-- start of Material supplied --

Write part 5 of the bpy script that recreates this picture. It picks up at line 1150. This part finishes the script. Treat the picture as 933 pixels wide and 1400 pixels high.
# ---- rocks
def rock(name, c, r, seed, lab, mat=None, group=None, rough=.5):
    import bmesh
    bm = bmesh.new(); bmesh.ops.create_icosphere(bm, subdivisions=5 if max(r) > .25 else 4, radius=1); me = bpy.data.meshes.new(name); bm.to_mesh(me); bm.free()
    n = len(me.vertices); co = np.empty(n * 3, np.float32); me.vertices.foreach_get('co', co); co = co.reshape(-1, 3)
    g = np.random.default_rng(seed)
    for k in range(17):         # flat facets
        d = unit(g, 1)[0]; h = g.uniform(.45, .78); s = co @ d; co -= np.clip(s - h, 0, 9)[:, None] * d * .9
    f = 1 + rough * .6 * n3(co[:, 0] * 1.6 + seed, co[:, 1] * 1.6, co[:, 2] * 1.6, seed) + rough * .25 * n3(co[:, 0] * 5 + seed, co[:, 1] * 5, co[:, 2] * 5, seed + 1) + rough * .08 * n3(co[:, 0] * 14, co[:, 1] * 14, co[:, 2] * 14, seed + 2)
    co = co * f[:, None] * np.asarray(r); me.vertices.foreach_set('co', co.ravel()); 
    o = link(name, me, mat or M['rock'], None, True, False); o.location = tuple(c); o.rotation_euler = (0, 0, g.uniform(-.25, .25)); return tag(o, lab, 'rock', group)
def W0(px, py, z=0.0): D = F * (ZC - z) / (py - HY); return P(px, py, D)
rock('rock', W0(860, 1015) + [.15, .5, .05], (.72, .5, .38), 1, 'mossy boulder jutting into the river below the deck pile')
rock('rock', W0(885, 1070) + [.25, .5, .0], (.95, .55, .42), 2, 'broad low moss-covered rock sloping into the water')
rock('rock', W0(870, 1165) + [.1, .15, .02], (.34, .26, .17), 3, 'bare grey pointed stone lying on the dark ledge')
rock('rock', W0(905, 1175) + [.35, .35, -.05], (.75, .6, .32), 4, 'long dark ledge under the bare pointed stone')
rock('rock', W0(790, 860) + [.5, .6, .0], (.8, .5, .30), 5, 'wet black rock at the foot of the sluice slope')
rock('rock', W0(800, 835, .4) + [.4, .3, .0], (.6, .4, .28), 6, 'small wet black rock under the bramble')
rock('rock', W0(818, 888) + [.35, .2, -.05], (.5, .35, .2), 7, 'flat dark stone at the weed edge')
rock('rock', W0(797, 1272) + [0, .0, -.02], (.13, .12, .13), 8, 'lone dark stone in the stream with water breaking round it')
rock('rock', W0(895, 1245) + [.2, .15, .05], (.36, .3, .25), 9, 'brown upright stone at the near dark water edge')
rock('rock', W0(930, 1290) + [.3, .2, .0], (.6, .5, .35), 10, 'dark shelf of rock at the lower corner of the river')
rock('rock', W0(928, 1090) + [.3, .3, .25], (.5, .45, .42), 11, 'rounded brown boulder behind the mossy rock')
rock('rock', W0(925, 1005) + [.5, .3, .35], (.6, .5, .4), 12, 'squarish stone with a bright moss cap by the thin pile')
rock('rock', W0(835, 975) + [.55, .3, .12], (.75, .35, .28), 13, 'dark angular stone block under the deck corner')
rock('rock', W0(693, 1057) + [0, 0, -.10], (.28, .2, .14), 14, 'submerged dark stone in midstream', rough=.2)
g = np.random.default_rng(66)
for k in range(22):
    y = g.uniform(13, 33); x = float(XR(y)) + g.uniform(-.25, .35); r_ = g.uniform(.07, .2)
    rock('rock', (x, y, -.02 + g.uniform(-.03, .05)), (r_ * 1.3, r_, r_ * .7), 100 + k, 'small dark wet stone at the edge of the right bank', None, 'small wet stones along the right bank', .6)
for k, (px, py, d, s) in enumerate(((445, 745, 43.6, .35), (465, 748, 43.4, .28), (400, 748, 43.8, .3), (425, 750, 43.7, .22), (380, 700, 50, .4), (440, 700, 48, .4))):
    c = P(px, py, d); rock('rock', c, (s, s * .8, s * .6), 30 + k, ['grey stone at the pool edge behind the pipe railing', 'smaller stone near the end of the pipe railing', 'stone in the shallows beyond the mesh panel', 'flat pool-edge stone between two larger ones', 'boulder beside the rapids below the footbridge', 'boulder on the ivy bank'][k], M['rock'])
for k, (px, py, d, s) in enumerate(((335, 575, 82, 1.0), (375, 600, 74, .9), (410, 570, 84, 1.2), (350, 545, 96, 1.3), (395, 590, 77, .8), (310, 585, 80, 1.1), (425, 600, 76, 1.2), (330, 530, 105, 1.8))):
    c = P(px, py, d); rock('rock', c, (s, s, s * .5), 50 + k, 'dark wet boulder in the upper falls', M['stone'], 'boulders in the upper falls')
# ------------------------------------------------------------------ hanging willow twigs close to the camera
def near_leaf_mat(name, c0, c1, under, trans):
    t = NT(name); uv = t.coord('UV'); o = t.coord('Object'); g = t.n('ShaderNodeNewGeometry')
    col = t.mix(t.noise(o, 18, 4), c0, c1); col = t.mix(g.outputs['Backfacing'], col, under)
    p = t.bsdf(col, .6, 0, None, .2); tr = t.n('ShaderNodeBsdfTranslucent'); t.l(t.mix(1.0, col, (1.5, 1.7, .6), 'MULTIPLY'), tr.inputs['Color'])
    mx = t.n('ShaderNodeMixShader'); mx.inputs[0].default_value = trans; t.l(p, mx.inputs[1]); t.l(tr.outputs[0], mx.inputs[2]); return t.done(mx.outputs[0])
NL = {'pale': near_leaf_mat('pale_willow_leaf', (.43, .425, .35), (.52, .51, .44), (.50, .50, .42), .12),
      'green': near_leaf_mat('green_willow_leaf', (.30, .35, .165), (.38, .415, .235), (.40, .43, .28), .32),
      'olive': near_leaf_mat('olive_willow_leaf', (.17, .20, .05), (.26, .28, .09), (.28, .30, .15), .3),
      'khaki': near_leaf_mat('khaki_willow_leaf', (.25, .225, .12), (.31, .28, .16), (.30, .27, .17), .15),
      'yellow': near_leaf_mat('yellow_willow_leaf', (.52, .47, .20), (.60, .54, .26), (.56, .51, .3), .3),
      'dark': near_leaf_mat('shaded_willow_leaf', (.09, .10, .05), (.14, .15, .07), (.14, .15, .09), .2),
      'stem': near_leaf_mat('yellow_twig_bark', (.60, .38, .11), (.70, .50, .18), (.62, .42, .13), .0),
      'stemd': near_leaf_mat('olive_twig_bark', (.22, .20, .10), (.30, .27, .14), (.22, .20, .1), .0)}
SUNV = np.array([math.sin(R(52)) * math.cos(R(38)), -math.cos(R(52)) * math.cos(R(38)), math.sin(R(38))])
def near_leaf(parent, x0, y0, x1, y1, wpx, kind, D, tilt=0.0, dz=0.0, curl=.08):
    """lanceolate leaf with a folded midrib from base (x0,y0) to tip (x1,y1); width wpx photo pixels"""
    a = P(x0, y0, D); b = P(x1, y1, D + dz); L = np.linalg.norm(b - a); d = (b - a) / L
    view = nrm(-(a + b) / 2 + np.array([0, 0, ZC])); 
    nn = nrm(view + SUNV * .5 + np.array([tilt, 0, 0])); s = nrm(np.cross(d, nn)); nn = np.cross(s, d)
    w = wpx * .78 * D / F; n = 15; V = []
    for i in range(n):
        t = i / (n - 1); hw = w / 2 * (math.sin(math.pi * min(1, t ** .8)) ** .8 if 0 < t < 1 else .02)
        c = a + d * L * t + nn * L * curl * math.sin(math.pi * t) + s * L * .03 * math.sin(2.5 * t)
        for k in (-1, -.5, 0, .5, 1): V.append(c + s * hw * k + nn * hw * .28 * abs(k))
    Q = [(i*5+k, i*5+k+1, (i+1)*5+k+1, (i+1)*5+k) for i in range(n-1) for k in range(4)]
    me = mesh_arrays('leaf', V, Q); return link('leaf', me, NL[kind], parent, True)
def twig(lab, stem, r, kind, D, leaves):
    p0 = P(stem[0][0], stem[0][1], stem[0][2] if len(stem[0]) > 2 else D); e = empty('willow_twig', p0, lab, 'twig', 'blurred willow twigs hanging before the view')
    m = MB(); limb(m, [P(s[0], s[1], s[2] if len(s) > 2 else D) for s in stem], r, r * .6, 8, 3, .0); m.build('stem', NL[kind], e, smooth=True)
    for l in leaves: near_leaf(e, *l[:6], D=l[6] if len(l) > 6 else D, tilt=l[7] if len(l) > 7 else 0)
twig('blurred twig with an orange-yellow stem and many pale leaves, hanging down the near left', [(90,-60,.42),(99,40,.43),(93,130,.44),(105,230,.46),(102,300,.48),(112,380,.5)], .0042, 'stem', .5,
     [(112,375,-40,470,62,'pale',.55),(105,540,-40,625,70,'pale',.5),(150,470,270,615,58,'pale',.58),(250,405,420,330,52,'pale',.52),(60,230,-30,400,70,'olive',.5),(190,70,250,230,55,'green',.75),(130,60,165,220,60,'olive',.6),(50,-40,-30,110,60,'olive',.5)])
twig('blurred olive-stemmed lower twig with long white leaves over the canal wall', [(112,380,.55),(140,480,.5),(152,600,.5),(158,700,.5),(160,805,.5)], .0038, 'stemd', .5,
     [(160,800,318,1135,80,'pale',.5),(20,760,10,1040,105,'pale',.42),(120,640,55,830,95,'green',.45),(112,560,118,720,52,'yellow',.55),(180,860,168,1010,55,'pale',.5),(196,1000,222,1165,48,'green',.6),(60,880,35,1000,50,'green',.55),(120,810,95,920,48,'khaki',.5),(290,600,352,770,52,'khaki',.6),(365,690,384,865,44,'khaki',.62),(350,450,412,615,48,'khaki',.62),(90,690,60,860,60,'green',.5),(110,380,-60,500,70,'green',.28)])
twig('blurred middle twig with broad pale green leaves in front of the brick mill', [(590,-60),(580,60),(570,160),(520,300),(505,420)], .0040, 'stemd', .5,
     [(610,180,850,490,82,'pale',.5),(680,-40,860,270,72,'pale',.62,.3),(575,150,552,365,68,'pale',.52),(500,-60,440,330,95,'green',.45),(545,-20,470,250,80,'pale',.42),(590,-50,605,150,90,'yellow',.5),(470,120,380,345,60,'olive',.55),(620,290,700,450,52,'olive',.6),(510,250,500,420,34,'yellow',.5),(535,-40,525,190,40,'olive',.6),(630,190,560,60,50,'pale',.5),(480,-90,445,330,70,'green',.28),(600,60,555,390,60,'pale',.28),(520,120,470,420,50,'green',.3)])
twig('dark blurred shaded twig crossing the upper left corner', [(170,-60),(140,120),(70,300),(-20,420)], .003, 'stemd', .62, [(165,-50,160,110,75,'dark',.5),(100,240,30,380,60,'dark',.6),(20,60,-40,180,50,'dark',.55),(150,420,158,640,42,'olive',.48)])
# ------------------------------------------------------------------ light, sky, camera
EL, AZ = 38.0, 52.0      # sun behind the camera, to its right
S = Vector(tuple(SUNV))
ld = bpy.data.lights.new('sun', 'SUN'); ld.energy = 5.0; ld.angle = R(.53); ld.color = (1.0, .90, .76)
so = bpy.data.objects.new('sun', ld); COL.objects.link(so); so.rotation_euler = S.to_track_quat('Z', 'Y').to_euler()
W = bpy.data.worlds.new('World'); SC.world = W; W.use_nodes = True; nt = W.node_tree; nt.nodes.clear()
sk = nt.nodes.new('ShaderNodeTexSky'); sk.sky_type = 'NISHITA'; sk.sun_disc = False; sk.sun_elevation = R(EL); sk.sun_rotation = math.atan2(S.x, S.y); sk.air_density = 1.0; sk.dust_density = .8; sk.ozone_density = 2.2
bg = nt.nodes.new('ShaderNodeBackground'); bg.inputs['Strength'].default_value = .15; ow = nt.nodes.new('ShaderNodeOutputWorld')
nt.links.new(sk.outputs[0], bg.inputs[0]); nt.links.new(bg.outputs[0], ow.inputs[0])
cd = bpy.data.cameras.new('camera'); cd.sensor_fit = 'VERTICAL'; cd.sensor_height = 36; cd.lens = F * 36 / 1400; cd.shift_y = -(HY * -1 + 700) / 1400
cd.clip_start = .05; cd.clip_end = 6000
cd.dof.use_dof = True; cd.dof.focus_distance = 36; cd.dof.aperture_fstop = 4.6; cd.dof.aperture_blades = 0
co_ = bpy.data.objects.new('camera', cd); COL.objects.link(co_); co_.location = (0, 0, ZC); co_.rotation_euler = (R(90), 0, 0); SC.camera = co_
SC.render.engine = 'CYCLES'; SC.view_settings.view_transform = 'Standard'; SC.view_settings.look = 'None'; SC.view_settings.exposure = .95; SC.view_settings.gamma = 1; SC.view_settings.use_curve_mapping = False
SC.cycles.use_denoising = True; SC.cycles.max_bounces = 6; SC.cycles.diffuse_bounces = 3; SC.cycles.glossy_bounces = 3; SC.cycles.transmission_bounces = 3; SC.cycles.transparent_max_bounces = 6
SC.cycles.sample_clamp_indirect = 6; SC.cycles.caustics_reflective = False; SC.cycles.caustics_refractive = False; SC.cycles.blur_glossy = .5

-- end of Material supplied --
-- start of Material supplied --

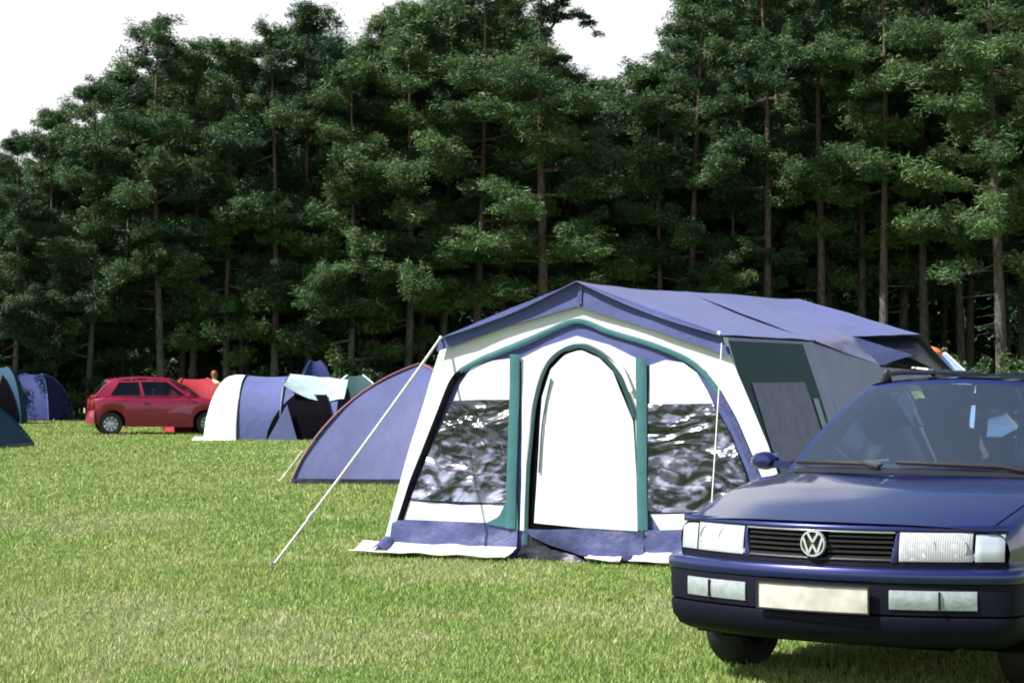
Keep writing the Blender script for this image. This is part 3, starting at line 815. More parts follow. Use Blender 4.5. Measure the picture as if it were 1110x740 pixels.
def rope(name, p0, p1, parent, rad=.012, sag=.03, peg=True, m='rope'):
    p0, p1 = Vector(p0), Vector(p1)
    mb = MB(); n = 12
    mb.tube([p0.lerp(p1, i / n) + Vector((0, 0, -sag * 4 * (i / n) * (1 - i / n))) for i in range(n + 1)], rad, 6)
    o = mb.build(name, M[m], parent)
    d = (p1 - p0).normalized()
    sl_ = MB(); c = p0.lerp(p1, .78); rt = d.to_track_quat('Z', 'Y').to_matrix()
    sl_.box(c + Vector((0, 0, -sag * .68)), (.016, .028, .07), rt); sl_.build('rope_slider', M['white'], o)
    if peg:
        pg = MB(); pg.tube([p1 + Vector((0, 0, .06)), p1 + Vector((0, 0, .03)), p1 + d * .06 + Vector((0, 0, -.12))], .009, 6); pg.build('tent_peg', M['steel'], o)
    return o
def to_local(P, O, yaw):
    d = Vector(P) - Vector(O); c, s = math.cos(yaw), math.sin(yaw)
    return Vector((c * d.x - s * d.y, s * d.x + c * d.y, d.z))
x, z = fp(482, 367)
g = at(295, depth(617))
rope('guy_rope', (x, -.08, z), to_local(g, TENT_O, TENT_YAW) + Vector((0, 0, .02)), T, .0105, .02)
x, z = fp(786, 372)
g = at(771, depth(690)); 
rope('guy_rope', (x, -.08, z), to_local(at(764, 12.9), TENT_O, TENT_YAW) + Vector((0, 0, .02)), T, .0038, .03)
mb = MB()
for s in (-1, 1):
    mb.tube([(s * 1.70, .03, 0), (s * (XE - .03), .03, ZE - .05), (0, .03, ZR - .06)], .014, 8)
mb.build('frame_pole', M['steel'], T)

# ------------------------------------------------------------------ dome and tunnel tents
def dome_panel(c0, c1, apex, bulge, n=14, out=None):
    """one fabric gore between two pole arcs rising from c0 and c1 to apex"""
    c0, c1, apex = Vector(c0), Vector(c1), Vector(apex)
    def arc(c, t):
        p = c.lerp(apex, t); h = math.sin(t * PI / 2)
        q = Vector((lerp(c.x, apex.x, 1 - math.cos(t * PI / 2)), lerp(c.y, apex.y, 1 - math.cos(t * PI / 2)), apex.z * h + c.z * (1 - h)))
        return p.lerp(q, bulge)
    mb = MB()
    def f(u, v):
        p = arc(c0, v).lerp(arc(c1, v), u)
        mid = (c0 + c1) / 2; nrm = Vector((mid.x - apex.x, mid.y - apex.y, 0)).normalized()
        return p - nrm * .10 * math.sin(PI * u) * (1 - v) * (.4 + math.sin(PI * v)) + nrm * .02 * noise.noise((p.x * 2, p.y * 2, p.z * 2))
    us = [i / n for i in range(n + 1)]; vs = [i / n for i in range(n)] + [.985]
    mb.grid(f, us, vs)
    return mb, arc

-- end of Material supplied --
-- start of Material supplied --

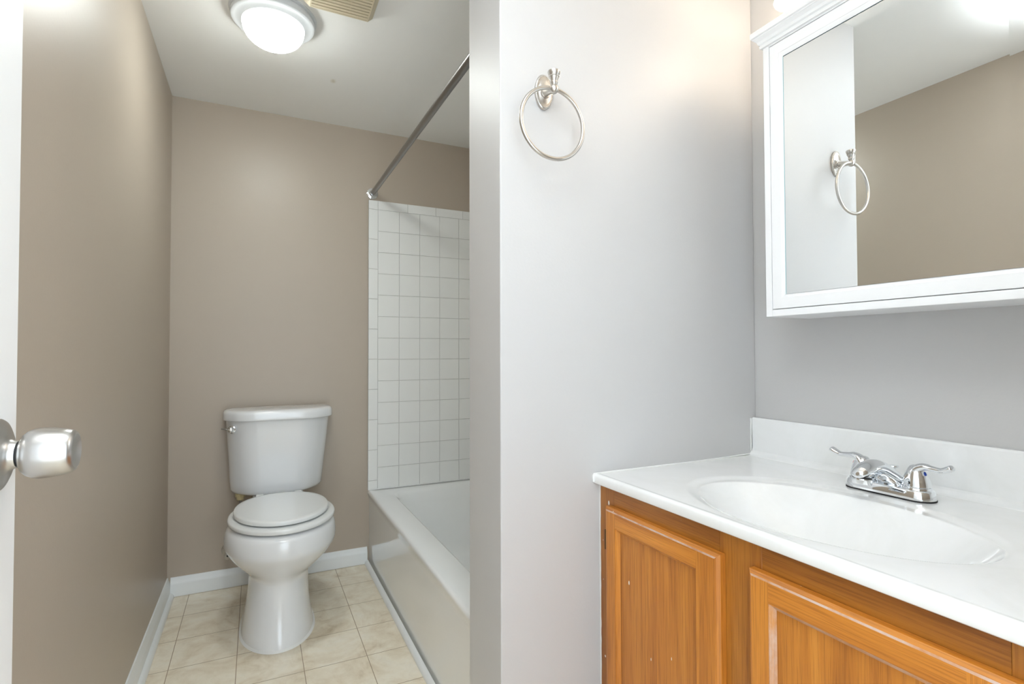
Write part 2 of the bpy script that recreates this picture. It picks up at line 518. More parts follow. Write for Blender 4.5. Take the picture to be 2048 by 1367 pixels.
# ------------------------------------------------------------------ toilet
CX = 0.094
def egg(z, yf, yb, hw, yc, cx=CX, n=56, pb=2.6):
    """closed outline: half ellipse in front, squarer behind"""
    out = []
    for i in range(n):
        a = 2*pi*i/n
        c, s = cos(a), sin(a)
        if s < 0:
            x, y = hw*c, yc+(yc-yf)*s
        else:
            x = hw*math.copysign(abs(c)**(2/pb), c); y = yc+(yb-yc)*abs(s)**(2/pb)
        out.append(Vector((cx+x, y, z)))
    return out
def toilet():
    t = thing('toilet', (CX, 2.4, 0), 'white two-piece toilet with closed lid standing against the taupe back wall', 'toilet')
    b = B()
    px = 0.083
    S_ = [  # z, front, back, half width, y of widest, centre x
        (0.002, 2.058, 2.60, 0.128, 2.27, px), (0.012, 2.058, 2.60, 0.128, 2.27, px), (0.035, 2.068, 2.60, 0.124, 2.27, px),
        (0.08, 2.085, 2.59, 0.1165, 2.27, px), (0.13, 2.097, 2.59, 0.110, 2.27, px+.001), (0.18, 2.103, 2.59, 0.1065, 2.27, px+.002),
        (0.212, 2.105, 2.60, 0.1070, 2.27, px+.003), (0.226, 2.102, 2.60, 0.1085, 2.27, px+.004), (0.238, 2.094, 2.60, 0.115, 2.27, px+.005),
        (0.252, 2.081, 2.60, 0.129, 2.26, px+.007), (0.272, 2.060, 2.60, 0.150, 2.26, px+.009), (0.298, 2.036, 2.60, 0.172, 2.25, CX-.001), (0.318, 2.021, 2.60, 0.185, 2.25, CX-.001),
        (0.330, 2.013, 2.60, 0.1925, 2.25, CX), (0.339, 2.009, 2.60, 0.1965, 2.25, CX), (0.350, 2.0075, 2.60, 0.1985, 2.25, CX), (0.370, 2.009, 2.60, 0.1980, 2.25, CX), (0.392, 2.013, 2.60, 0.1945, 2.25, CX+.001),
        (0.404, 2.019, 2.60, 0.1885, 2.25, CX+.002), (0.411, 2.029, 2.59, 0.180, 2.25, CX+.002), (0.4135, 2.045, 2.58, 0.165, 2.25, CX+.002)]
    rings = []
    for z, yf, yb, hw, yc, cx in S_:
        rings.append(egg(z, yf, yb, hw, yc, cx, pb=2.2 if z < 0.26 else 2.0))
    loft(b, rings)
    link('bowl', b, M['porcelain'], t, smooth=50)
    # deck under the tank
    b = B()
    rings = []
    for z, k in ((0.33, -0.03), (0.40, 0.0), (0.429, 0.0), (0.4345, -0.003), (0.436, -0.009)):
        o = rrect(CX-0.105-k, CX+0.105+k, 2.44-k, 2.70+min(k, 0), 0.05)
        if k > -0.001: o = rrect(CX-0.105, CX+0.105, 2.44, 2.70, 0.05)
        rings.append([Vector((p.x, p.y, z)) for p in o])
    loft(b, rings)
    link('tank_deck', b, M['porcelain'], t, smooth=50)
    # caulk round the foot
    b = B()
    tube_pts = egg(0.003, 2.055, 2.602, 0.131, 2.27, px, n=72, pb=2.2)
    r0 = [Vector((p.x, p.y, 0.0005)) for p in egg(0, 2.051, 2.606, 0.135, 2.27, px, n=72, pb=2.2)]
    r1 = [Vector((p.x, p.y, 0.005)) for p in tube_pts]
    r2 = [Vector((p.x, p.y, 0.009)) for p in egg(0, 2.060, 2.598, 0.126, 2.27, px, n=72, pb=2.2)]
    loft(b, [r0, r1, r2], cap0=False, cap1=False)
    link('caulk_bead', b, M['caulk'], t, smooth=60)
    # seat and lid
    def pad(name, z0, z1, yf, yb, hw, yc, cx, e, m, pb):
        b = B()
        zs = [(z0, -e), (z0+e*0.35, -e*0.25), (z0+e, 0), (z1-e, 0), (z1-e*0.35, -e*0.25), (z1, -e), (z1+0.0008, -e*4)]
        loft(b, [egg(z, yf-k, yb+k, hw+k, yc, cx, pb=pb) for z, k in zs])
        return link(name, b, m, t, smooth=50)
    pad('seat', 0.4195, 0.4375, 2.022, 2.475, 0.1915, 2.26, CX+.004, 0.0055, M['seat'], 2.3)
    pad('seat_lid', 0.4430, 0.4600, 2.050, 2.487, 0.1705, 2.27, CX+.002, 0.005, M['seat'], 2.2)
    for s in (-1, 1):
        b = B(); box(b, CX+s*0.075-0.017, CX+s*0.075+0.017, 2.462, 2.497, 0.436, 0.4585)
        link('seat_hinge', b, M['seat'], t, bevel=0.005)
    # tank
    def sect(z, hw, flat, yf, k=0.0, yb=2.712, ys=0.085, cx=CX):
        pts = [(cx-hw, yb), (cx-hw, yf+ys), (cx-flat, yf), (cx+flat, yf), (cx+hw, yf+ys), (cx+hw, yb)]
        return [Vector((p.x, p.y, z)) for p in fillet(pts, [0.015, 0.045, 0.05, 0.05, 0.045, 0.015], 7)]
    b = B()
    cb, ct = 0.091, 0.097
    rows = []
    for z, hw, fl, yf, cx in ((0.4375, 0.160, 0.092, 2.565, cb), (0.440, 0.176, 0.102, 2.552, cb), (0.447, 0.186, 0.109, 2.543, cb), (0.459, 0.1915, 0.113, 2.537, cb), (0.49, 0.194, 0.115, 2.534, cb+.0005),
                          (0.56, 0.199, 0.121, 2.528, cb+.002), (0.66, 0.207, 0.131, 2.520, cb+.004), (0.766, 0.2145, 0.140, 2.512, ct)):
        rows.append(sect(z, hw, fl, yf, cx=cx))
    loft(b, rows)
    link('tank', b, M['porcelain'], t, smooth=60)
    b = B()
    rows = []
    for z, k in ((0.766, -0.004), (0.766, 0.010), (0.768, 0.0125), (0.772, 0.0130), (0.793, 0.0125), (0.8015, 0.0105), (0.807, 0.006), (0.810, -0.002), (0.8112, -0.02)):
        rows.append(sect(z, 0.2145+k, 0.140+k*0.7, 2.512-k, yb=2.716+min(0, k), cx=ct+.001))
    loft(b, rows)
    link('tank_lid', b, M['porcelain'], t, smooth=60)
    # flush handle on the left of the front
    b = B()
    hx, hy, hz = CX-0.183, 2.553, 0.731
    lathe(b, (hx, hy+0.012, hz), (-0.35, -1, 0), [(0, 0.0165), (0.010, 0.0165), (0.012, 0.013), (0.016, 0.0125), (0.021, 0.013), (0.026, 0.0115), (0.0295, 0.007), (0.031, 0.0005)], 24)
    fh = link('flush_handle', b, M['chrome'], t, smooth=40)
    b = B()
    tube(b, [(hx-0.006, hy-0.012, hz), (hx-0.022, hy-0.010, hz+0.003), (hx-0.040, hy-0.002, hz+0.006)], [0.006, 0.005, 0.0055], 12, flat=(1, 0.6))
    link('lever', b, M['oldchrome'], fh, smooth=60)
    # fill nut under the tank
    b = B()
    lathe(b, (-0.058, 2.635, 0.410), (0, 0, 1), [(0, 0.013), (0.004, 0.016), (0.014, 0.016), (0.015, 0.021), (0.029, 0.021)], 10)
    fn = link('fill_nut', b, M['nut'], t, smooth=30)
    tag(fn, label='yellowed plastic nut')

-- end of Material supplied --

- [Given problem] Your answer should be a single number: the count of lines in the listing that contain the word "follow".

- [Exercise response] 2